Wednesday, Aug. 29 2012
JEREMY GRANT
SINGAPORE — Financial Times
JEREMY GRANT
SINGAPORE — Financial Times
A share-trading system linking key markets in the Association of Southeast Asian Nations (Asean) is expected to go live next month after regulators approved the launch of a first stage of the project linking the Singapore and Malaysian bourses.
The project, known as the “Asean Trading Link,”
is part of a vision by Asean policy makers to unite the capital markets
of the 10-member bloc, which has an economy bigger than India’s.
Asean’s capital markets regulators have agreed on a “road map” for
integration of the region’s capital markets by 2015. This would
ultimately allow the creation of Asean “as an investable asset class,”
according to the Singapore Exchange, one of the link’s main backers.

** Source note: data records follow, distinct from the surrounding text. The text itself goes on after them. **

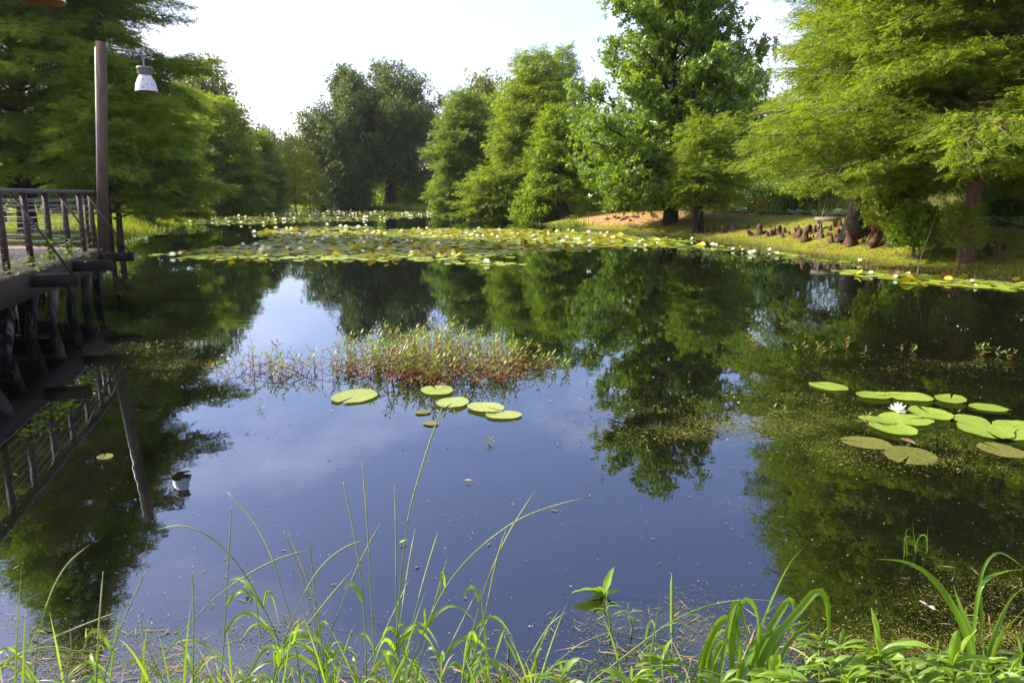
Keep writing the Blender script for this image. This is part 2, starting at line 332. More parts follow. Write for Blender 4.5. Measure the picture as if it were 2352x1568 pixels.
# water: clear at a steep look, a mirror at a flat one, brown with depth
m, nt, out = newmat('pond_water'); tc = N(nt, 'ShaderNodeTexCoord')
mp = N(nt, 'ShaderNodeMapping'); mp.inputs['Scale'].default_value = (1.0, 1.0, 1); nt.links.new(tc.outputs['Object'], mp.inputs[0])
w1 = noise(nt, 2.2, 3, .55, mp.outputs[0]); w2 = noise(nt, .22, 3, .5, tc.outputs['Object'])
pat = ramp(nt, w2, [(.40, (.15, .15, .15)), (.68, (1, 1, 1))])
bp = N(nt, 'ShaderNodeBump'); bp.inputs['Distance'].default_value = .004; nt.links.new(w1, bp.inputs['Height'])
bs = N(nt, 'ShaderNodeMath', operation='MULTIPLY'); nt.links.new(pat, bs.inputs[0]); bs.inputs[1].default_value = .55; nt.links.new(bs.outputs[0], bp.inputs['Strength'])
fr = N(nt, 'ShaderNodeFresnel', IOR=2.15); nt.links.new(bp.outputs[0], fr.inputs['Normal'])
gl = N(nt, 'ShaderNodeBsdfGlossy'); gl.inputs['Roughness'].default_value = .012; gl.inputs['Color'].default_value = (.76, .88, 1, 1); nt.links.new(bp.outputs[0], gl.inputs['Normal'])
tr = N(nt, 'ShaderNodeBsdfTransparent'); tr.inputs[0].default_value = (.46, .40, .22, 1)
df = N(nt, 'ShaderNodeBsdfDiffuse'); df.inputs[0].default_value = (.012, .012, .005, 1)
mu = N(nt, 'ShaderNodeMixShader'); mu.inputs[0].default_value = .4; nt.links.new(tr.outputs[0], mu.inputs[1]); nt.links.new(df.outputs[0], mu.inputs[2])
mx = N(nt, 'ShaderNodeMixShader'); nt.links.new(fr.outputs[0], mx.inputs[0]); nt.links.new(mu.outputs[0], mx.inputs[1]); nt.links.new(gl.outputs[0], mx.inputs[2])
nt.links.new(mx.outputs[0], out.inputs[0]); M['water'] = m
mb = MB(); mb.add([(-70, -2, 0), (70, -2, 0), (70, 125, 0), (-70, 125, 0)], [(0, 1, 2, 3)])
tag(mb.build('pond_water', M['water']), kind='structure')

# ---------------------------------------------------------------- leaf templates
def quadleaf(L, w, base, dr, side, dz=0.0):
    dr = np.asarray(dr, float)/np.linalg.norm(dr); side = np.asarray(side, float); side = side-dr*(side@dr); side /= np.linalg.norm(side); b = np.asarray(base, float)
    return [b, b+dr*L*.45+side*w/2+np.array((0, 0, dz)), b+dr*L, b+dr*L*.45-side*w/2+np.array((0, 0, dz))]
def T_spray(seed, n=11, L=.42, w=.085):
    r = np.random.default_rng(seed); V = []; Q = []
    for i in range(n):
        t = .08+.86*i/(n-1); s = 1 if i % 2 else -1
        q = quadleaf(L*(1-.55*t)*r.uniform(.8, 1.2), w*r.uniform(.8, 1.2), (0, t, -.10*t*t), (s*.8, .75, r.uniform(-.35, .15)), (0, .3, r.uniform(-.4, .4)+1e-3) if r.random() < .35 else (s*.6, -.7, r.uniform(-.4, .4)))
        Q.append([len(V)+k for k in range(4)]); V += q
    Q.append([len(V)+k for k in range(4)]); V += quadleaf(.3, w, (0, .86, -.08), (0, 1, -.25), (1, 0, 0))
    return np.array(V), np.array(Q)
def T_star(seed, n=7, w=.42):
    r = np.random.default_rng(seed); V = []; Q = []
    for i in range(n):
        a = 2*pi*i/n+r.uniform(-.4, .4); e = r.uniform(-.6, .6)
        q = quadleaf(r.uniform(.75, 1.1), w*r.uniform(.8, 1.2), (0, 0, 0), (cos(a)*cos(e), sin(a)*cos(e), sin(e)), (-sin(a), cos(a), r.uniform(-.7, .7)), .04)
        Q.append([len(V)+k for k in range(4)]); V += q
    return np.array(V), np.array(Q)
def T_clump(seed, n=6, w=.5):
    r = np.random.default_rng(seed); V = []; Q = []
    for i in range(n):
        dv = r.normal(size=3); dv /= np.linalg.norm(dv); q = quadleaf(r.uniform(.5, .8), w*r.uniform(.5, .9), r.normal(size=3)*.38, dv, r.normal(size=3))
        Q.append([len(V)+k for k in range(4)]); V += q
    return np.array(V), np.array(Q)
SPRAY = [T_spray(i) for i in range(4)]; SPRAYF = [T_spray(20+i, 7, .5, .15) for i in range(4)]
STAR = [T_star(40+i) for i in range(4)]; CLUMP = [T_clump(60+i) for i in range(5)]

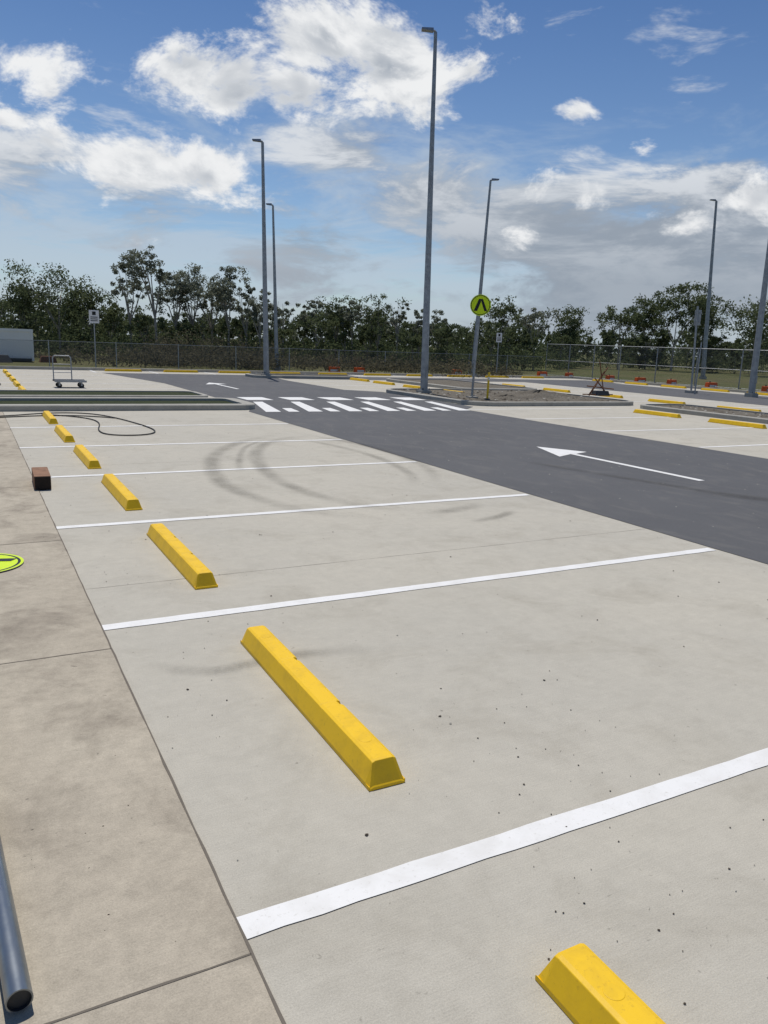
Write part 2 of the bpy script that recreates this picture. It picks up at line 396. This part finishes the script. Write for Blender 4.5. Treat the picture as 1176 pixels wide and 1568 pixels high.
hd=(-.9,.45,0)
lamp((12.06,34.23),(11.86,34.31,9.96),.13,.06,hd,.36)
lamp((15.96,43.49),(15.69,43.59,9.0),.12,.055,hd)
lamp((14.07,23.53),(13.92,23.62,11.46),.135,.055,hd,.38)
lamp((26.58,38.9),(26.86,38.7,10.94),.14,.06,(.9,-.4,0),.4)
lamp((49.76,41.77),(49.40,42.19,12.84),.17,.08,hd,.4)
lamp((30.71,23.06),(30.63,23.17,11.4),.15,.07,hd)
# ------------------------------------------------------------ signs
def disc(m,c,R,u,v,nrm,sc=1):
    c=Vector(c);u=Vector(u).normalized();v=Vector(v).normalized();nrm=Vector(nrm).normalized()
    N=40
    def P(x,y,o): return c+u*x+v*y+nrm*o
    ring=[(math.cos(2*math.pi*i/N),math.sin(2*math.pi*i/N)) for i in range(N)]
    m.poly([P(x*R,y*R,0) for x,y in ring][::-1],'galv'); 
    for i in range(N):
        a=ring[i];b=ring[(i+1)%N]; m.poly([P(a[0]*R,a[1]*R,0),P(b[0]*R,b[1]*R,0),P(b[0]*R,b[1]*R,.004),P(a[0]*R,a[1]*R,.004)],'galv')
        for r0,r1,k in((1.0,.93,'signyel'),(.93,.86,'signblk')):
            m.poly([P(a[0]*R*r1,a[1]*R*r1,.004),P(a[0]*R*r0,a[1]*R*r0,.004),P(b[0]*R*r0,b[1]*R*r0,.004),P(b[0]*R*r1,b[1]*R*r1,.004)],k)
    m.poly([P(x*R*.86,y*R*.86,.004) for x,y in ring],'signyel')
    for pts in ([(-.02,.58),(.20,.58),(.62,-.42),(.66,-.56),(.40,-.56),(.10,.22)],[(-.18,.58),(.0,.58),(.02,.30),(-.30,-.56),(-.62,-.56),(-.58,-.42)]):
        m.poly([P(x*R,y*R,.0065) for x,y in pts][::-1],'signblk')
m=MB(); m.cyl((14.54,21.26,.0),(14.62,21.2,3.2),.038,.038,'galv',12); m.box(14.4,14.7,21.12,21.4,.0,.13,'kerb')
fd=Vector((-.5,-.86,0)).normalized(); ud=Vector((.86,-.5,0))
disc(m,Vector((14.62,21.2,3.02))+fd*.045,.33,ud,(0,0,1),fd)
m.cyl(Vector((14.62,21.2,2.92))+ud*-.1,Vector((14.62,21.2,2.92))+ud*.1,.045,.045,'galv',8)
m.build('pedestrian_crossing_sign')
m=MB(); disc(m,(-.005,6.19,.012),.285,(.6,.8,0),(-.8,.6,0),(0,0,1)); m.cyl((-.005,6.19,.0055),(-.005,6.19,.011),.05,.05,'galv',8); m.build('pedestrian_crossing_sign')
def psign(x,y,zt,w=.45,h=.6):
    m=MB(); m.cyl((x,y,-.03),(x,y,zt),.03,.03,'galv',10)
    m.box(x-w/2,x+w/2,y-.045,y-.035,zt-h,zt,'signwht')
    m.box(x-w*.18,x+w*.18,y-.0475,y-.0451,zt-h*.38,zt-h*.10,'signblk')
    for r_ in (.5,.64,.78): m.box(x-w*.36,x+w*.36,y-.0475,y-.0451,zt-h*(r_+.07),zt-h*r_,'signblk')
    m.cyl((x-.08,y-.03,zt-.15),(x+.08,y-.03,zt-.15),.012,.012,'galv',6)
    m.build('parking_sign')
psign(5.49,40.03,2.75); psign(28.3,38.9,2.6,.4,.55)
m=MB(); m.cyl((29.59,25.4,0),(29.48,25.5,3.9),.045,.045,'galv',10); m.cyl((28.9,24.6,0),(28.95,24.6,2.3),.03,.03,'galv',8)
c0=Vector((29.5,25.44,3.4)); vv=Vector((.76,-.65,0)); ff=Vector((.65,.76,0))
rg=[c0+ff*.05+vv*a*.14+Vector((0,0,1))*b*.34 for a,b in((-1,-1),(1,-1),(1,1),(-1,1))]
m.poly(rg,'galv'); m.poly([p+ff*.005 for p in rg][::-1],'signwht')
for zz in(3.2,3.6): m.cyl(c0+vv*-.12+Vector((0,0,zz-3.4))+ff*.035,c0+vv*.12+Vector((0,0,zz-3.4))+ff*.035,.02,.02,'galv',6)
m.box(29.4,29.8,25.2,25.6,0,.12,'kerb'); m.build('road_sign')
m=MB()
m.cyl((15.0,21.9,.05),(15.02,21.9,1.25),.03,.03,'dark',10); m.cyl((15.0,21.9,1.25),(15.02,21.9,1.32),.045,.02,'dark',10); m.cyl((15,21.9,.05),(15,21.9,.12),.09,.07,'dark',10); m.build('guide_post')
m=MB()
m.cyl((14.55,20.4,.05),(14.56,20.4,.95),.035,.035,'yline',10);m.cyl((14.56,20.4,.7),(14.56,20.4,.8),.037,.037,'signwht',10); m.cyl((14.55,20.4,.09),(14.55,20.4,.13),.1,.08,'dark',12); m.build('guide_post')
m=MB(); X0,Y0=21.0,22.2
for a,b_ in [((-.55,0,.1),(.35,.1,1.15)),((.1,-.1,.1),(-.1,.1,1.4)),((.5,.1,.1),(-.35,0,.75)),((-.6,.1,.45),(.6,-.05,.35)),((-.3,.3,.1),(.15,.05,1.0)),((-.62,0,.14),(.62,0,.14)),((-.5,.4,.12),(.55,.35,.12)),((-.2,-.2,.9),(.35,.1,.85))]:
    m.cyl((X0+a[0],Y0+a[1],a[2]),(X0+b_[0],Y0+b_[1],b_[2]),.022,.022,'rust',6)
m.box(X0-.25,X0+.35,Y0-.15,Y0+.25,.1,.28,'dark',.05,.05); m.build('rusty_metal_frame')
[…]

One person familiar with the project said the link, which was
originally set to involve a handful of the biggest Asean exchanges,
would start with the Singapore and Malaysian bourses after both
countries’ regulators granted approval. Thailand will follow shortly
afterward, while exchanges in the Philippines, Indonesia and Vietnam
would join later.
The project has involved building an electronic “order routing”
system that will enable brokers in Malaysia and Singapore to more easily
connect their clients to trading on each other’s exchanges.
It will electronically connect the exchanges to facilitate
cross-border order routing and trading, and eventually allow investors
and members to trade in multiple Asean markets from their own country or
from outside southeast Asia.
“We’ve got the green light. It’s going to be in the next couple of
weeks,” the person said. Neither SGX, the Singapore Exchange, nor Bursa
Malaysia were available for comment.
Currently an investor in Malaysia wanting to trade shares in
Singapore would typically have to telephone a local broker, who would
contact a broker in Singapore – each time incurring fees.
The system bypasses that and should lower the barriers to entry for investors, sourcing more cross-border trading, experts say.
The Singapore Exchange and Bursa Malaysia have paid for most of the
system, which has been built by Sungard, a U.S.-based trading technology
company, although brokers will be charged a fee for using it.
The concept of the Asean link is similar to a three-way link launched
last year in South America by bourses in Chile, Peru and Colombia.
Known as “Mila,” it also involves order routing and was set up as a
way of boosting liquidity in such markets as a counterweight to the
growth of Brazil’s exchange, which accounts for 80 per cent of company
market capitalization in the region.